Dabei gaben die ehrenamtlich arbeitenden Einsatzkräfte der Bergwacht Thale, die im Deutschen Roten Kreuz organisiert ist, zunächst einen kleinen Einblick in ihre Arbeit und stellten ihre Ausrüstung vor. "Bergwachtarbeit bedeutet Retten von Personen aus schwierigem Gelände", sagte Uwe George. Er erklärte unter anderem, wie beispielsweise Gurte, Haken, Seile oder Schlingen zum Einsatz kommen und wie sich die Bergwacht-Mitglieder, die zugleich alle für eine medizinische Erstversorgung ausgebildet sind, bei ihrer Arbeit selbst sichern.
Eingeteilt in zwei Gruppen, wurden dann zum einen das Selbst-Abseilen probiert und geübt sowie das Abseilen mit einer zu bergenden Person demonstriert. Zum anderen stand der Transport von zu bergenden Personen im Mittelpunkt: Geprobt wurde hier das Arbeiten mit einer Seilwinde, einem Statikseilgerät. Dieses ermöglicht es, dass ein Retter allein per Muskelkraft beispielsweise einen auf einer Trage liegenden Verletzten und einen Helfer bergauf befördern kann. Wobei, wie sich schnell zeigte, das Winschen, das Betätigen der Kurbel, doch einiges an körperlichem Einsatz erfordert.

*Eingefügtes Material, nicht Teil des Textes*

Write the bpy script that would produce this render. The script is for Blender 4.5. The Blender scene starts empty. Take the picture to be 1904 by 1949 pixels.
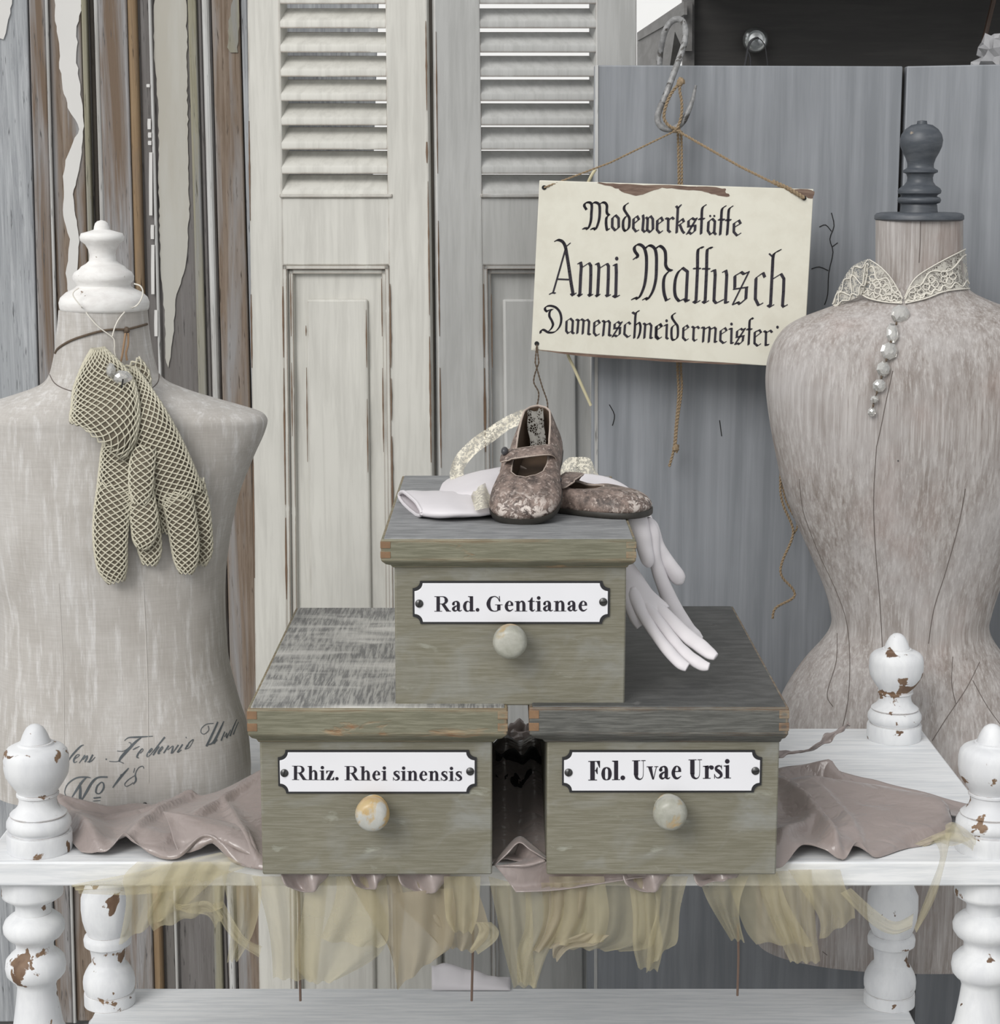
import bpy, bmesh, math, random
from mathutils import Vector, Matrix, noise
from mathutils.bvhtree import BVHTree
random.seed(7)
SC = bpy.context.scene
C = SC.collection

# ---------------------------------------------------------------- camera, world, sun, exposure
F = 3600.0                       # focal length in pixels of the 1904 px wide frame
CX, CY = 952.0, 974.5
PITCH = math.atan(624.0 / F)
T = 0.77                         # height of the display table's top
CAM = Vector((0.0, -2.196, T + 0.83))
cd = bpy.data.cameras.new('camera'); cam = bpy.data.objects.new('camera', cd); C.objects.link(cam)
cd.sensor_fit = 'HORIZONTAL'; cd.sensor_width = 36.0; cd.lens = 36.0 * F / 1904.0
cd.clip_start = 0.05; cd.clip_end = 200
cam.location = CAM; cam.rotation_euler = (math.pi / 2 - PITCH, 0, 0)
SC.camera = cam

w = bpy.data.worlds.new('overcast_sky'); SC.world = w; w.use_nodes = True
wn, wl = w.node_tree.nodes, w.node_tree.links
wn.clear()
wo = wn.new('ShaderNodeOutputWorld'); wb = wn.new('ShaderNodeBackground')
wt = wn.new('ShaderNodeTexCoord'); ws = wn.new('ShaderNodeSeparateXYZ'); wr = wn.new('ShaderNodeValToRGB')
wv = wn.new('ShaderNodeVectorMath'); wv.operation = 'DOT_PRODUCT'; wv.inputs[1].default_value = (-0.40, -0.68, 0.62)
wl.new(wt.outputs['Generated'], wv.inputs[0]); wl.new(wv.outputs['Value'], wr.inputs[0])   # overcast sky, brightest up and to the front left
wr.color_ramp.elements[0].position = 0.0; wr.color_ramp.elements[0].color = (0.50, 0.515, 0.53, 1)
wr.color_ramp.elements[1].position = 0.9; wr.color_ramp.elements[1].color = (1.0, 1.0, 1.0, 1)
wl.new(wr.outputs[0], wb.inputs[0]); wb.inputs[1].default_value = 0.98
wl.new(wb.outputs[0], wo.inputs[0])

sd = bpy.data.lights.new('sun', 'SUN'); sun = bpy.data.objects.new('sun', sd); C.objects.link(sun)
sd.energy = 2.0; sd.angle = math.radians(30); sd.color = (1.0, 0.985, 0.96)
sun.rotation_euler = Vector((0.46, 0.74, -0.60)).to_track_quat('-Z', 'Y').to_euler()

SC.view_settings.view_transform = 'Standard'; SC.view_settings.look = 'None'
SC.view_settings.gamma = 1.0; SC.view_settings.use_curve_mapping = False
SC.view_settings.exposure = -0.10

# ---------------------------------------------------------------- pixel <-> place
FW = Vector((0, math.cos(PITCH), -math.sin(PITCH))); UP = Vector((0, math.sin(PITCH), math.cos(PITCH)))
def ray(px, py):
    return FW + Vector(((px - CX) / F, 0, 0)) + UP * ((CY - py) / F)
def PY(px, py, y):
    d = ray(px, py); return CAM + d * ((y - CAM.y) / d.y)
def PZ(px, py, z):
    d = ray(px, py); return CAM + d * ((z - CAM.z) / d.z)
def PX(px, py, x):
    d = ray(px, py); return CAM + d * ((x - CAM.x) / d.x)
def PP(px, py, p0, n):
    d = ray(px, py); return CAM + d * ((p0 - CAM).dot(n) / d.dot(n))
def S(p):                        # metres per pixel at a place
    return (p - CAM).dot(FW) / F
def XPZ(px, y, z):               # the place at depth y and height z seen in column px
    dep = (Vector((0, y, z)) - CAM).dot(FW); return Vector(((px - CX) / F * dep, y, z))

# ---------------------------------------------------------------- mesh builder
def cat(pts, n):                 # Catmull-Rom through tuples
    out = []; m = len(pts)
    if m < 3:
        a, b = pts[0], pts[-1]
        return [tuple(x + (y - x) * k / n for x, y in zip(a, b)) for k in range(n + 1)]
    for i in range(m - 1):
        p0 = pts[max(i - 1, 0)]; p1 = pts[i]; p2 = pts[i + 1]; p3 = pts[min(i + 2, m - 1)]
        for k in range(n):
            t = k / n
            out.append(tuple(0.5 * (2 * b + (c - a) * t + (2 * a - 5 * b + 4 * c - d) * t * t + (-a + 3 * b - 3 * c + d) * t ** 3)
                             for a, b, c, d in zip(p0, p1, p2, p3)))
    out.append(tuple(pts[-1])); return out
def lerp_table(tab, x):
    if x <= tab[0][0]: return tab[0][1]
    for (a, b), (c, d) in zip(tab, tab[1:]):
        if x <= c: return b + (d - b) * (x - a) / (c - a)
    return tab[-1][1]

class MB:
    def __init__(s): s.v = []; s.f = []
    def add(s, vs, fs):
        o = len(s.v); s.v += [Vector(v) for v in vs]; s.f += [tuple(i + o for i in f) for f in fs]
    def box(s, a, b):
        x0, y0, z0 = a; x1, y1, z1 = b
        s.add([(x0,y0,z0),(x1,y0,z0),(x1,y1,z0),(x0,y1,z0),(x0,y0,z1),(x1,y0,z1),(x1,y1,z1),(x0,y1,z1)],
              [(0,3,2,1),(4,5,6,7),(0,1,5,4),(1,2,6,5),(2,3,7,6),(3,0,4,7)])
    def hexa(s, q, d):           # a quad (4 points) pushed along vector d
        q = [Vector(p) for p in q]; s.add(q + [p + d for p in q], [(0,1,2,3),(7,6,5,4),(0,4,5,1),(1,5,6,2),(2,6,7,3),(3,7,4,0)])
    def rings(s, rs, close=True, cap0=False, cap1=False):
        n = len(rs[0]); vs = [p for r in rs for p in r]; fs = []
        for j in range(len(rs) - 1):
            for i in range(n if close else n - 1):
                k = (i + 1) % n
                fs.append((j*n+i, j*n+k, (j+1)*n+k, (j+1)*n+i))
        if cap0: fs.append(tuple(range(n))[::-1])
        if cap1: fs.append(tuple((len(rs)-1)*n + i for i in range(n)))
        s.add(vs, fs)
    def lathe(s, c, prof, n=40, axis='z'):   # prof: (along, radius)
        rs = []
        for a, r in prof:
            ring = []
            for i in range(n):
                t = 2 * math.pi * i / n; u, v = r * math.cos(t), r * math.sin(t)
                ring.append(Vector(c) + (Vector((u, v, a)) if axis == 'z' else Vector((u, -a, v))))
            rs.append(ring)
        s.rings(rs, True, True, True)
    def tube(s, pts, r, n=8, taper=None):
        pts = [Vector(p) for p in pts]; m = len(pts); up = Vector((0.13, -0.9, 0.41)); rs = []
        for i, p in enumerate(pts):
            d = (pts[min(i+1, m-1)] - pts[max(i-1, 0)])
            d = d.normalized() if d.length > 1e-9 else Vector((0, 0, 1))
            a = d.cross(up)
            if a.length < 1e-4: a = d.cross(Vector((1, 0, 0)))
            a.normalize(); b = d.cross(a)
            rr = r[i] if isinstance(r, (list, tuple)) else r
            rs.append([p + (a * math.cos(2*math.pi*k/n) + b * math.sin(2*math.pi*k/n)) * rr for k in range(n)])
        s.rings(rs, True, True, True)
    def grid(s, rows):
        s.rings(rows, False)
    def poly(s, pts, d=None):    # flat polygon, optionally thickened along d
        pts = [Vector(p) for p in pts]; n = len(pts)
        if d is None: s.add(pts, [tuple(range(n))])
        else: s.add(pts + [p + d for p in pts], [tuple(range(n)), tuple(range(2*n-1, n-1, -1))] + [(i, n+i, n+(i+1)%n, (i+1)%n) for i in range(n)])
    def ball(s, c, r, n=16, m=10, sc=(1,1,1), wob=0, seed=0):
        c = Vector(c); rs = []
        for j in range(m + 1):
            ph = math.pi * j / m; ring = []
            for i in range(n):
                t = 2*math.pi*i/n; d = Vector((math.sin(ph)*math.cos(t), math.sin(ph)*math.sin(t), math.cos(ph)))
                k = r * (1 + (wob * noise.noise(d * 2.3 + Vector((seed, 0, 0))) if wob else 0))
                ring.append(c + Vector((d.x*sc[0], d.y*sc[1], d.z*sc[2])) * k)
            rs.append(ring)
        s.rings(rs)

def mesh_obj(name, mb, mat, parent=None, smooth=True, bevel=0.0, solid=0.0, subsurf=0, wire=0.0, ang=35, segs=2):
    me = bpy.data.meshes.new(name)
    off = parent['_o'] if parent is not None else None
    off = Vector(off) if off is not None else Vector((0, 0, 0))
    me.from_pydata([tuple(v - off) for v in mb.v], [], mb.f); me.validate(); me.update()
    bm = bmesh.new(); bm.from_mesh(me)
    bmesh.ops.remove_doubles(bm, verts=bm.verts, dist=1e-6)
    bmesh.ops.recalc_face_normals(bm, faces=bm.faces); bm.to_mesh(me); bm.free()
    o = bpy.data.objects.new(name, me); C.objects.link(o)
    me.materials.append(mat)
    if parent is not None: o.parent = parent
    o['_o'] = tuple(off)
    if bevel:
        m = o.modifiers.new('bevel', 'BEVEL'); m.width = bevel; m.segments = segs; m.limit_method = 'ANGLE'; m.angle_limit = math.radians(40)
    if wire:
        m = o.modifiers.new('wire', 'WIREFRAME'); m.thickness = wire; m.use_even_offset = False; m.use_boundary = True; m.use_replace = True
    if solid:
        m = o.modifiers.new('solid', 'SOLIDIFY'); m.thickness = solid; m.offset = 0
    if subsurf:
        m = o.modifiers.new('sub', 'SUBSURF'); m.levels = subsurf; m.render_levels = subsurf
    if smooth:
        for p in me.polygons: p.use_smooth = True
        if smooth == 'auto' or ang < 180:
            me.set_sharp_from_angle(angle=math.radians(ang))
    return o
def tag(o, label=None, category=None, group=None, kind=None):
    if label: o['label'] = label
    if category: o['category'] = category
    if group: o['group'] = group
    if kind: o['kind'] = kind
    return o
def thing(name, label, category, loc, group=None):
    o = bpy.data.objects.new(name, None); C.objects.link(o); o.location = loc; o['_o'] = tuple(loc)
    o.empty_display_size = 0.05
    return tag(o, label, category, group)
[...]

Aus Sicht der Bergwacht sind solche gemeinsamen Aus- bzw. Weiterbildungen eine Möglichkeit, "guten Kontakt zu pflegen zu anderen Behörden oder Leuten, die ebenfalls mit der Rettung zu tun haben", sagte Uwe George. "Wenn es beispielsweise eine gemeinsame Suchaktion gibt, ist es schön, wenn man schon mal miteinander zu tun hatte, weil man dann weiß, was der eine kann und was der andere." Zudem soll so auch die Bekanntheit der Bergwachtbereitschaft größer werden. "Es ist wichtig, dass man weiß, dass diese Kompetenz existiert."